## Start Provided material

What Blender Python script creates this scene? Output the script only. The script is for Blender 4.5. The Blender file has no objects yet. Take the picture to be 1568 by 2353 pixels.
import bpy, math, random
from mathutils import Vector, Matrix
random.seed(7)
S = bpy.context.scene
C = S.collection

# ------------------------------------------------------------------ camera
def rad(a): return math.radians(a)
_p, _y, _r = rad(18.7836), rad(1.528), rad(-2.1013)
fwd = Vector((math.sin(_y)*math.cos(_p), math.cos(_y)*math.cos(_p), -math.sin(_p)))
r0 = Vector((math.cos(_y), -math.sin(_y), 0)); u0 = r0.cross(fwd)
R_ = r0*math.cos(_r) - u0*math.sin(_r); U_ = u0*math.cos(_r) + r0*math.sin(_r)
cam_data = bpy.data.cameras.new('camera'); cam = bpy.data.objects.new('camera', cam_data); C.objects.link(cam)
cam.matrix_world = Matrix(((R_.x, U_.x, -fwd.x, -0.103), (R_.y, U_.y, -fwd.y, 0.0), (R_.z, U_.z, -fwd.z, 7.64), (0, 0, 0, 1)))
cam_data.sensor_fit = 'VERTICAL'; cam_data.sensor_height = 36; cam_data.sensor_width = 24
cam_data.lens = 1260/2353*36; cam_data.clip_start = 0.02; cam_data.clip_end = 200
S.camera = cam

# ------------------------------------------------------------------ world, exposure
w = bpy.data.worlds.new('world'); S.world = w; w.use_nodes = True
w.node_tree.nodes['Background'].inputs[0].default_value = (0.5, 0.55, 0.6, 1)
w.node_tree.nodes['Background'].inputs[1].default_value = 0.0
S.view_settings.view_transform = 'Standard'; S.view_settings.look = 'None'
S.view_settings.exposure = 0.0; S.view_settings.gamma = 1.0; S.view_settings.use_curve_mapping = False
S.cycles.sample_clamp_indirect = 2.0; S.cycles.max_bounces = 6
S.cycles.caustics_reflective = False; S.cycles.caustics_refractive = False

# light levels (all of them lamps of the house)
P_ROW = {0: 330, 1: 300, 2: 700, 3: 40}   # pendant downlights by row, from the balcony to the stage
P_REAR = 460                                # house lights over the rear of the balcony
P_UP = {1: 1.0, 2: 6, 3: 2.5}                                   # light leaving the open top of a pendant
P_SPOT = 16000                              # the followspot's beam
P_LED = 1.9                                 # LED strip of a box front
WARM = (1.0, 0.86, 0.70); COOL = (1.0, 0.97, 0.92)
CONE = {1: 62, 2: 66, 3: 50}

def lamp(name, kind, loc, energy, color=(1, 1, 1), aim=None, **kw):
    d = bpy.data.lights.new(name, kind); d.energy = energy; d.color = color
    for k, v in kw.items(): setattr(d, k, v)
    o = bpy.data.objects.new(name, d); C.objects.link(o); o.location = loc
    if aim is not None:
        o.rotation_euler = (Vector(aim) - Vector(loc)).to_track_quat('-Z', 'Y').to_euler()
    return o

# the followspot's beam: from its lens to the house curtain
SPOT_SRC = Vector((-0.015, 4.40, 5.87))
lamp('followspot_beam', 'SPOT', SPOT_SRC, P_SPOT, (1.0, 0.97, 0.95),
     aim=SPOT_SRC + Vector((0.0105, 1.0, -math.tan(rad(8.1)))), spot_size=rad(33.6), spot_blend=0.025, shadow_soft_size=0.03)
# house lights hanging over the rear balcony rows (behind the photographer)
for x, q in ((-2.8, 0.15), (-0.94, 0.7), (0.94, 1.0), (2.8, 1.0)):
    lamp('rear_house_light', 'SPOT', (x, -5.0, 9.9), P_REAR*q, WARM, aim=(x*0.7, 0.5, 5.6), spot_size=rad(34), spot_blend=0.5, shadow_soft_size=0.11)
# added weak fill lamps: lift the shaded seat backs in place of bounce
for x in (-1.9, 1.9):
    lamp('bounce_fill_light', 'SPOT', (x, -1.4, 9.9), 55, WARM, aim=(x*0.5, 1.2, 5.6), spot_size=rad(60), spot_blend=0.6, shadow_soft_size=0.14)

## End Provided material

Task objective: From the first line above through the line that contains "C = S.collection", quote each line exactly. Output nothing more.

Completed task:
What Blender Python script creates this scene? Output the script only. The script is for Blender 4.5. The Blender file has no objects yet. Take the picture to be 1568 by 2353 pixels.
import bpy, math, random
from mathutils import Vector, Matrix
random.seed(7)
S = bpy.context.scene
C = S.collection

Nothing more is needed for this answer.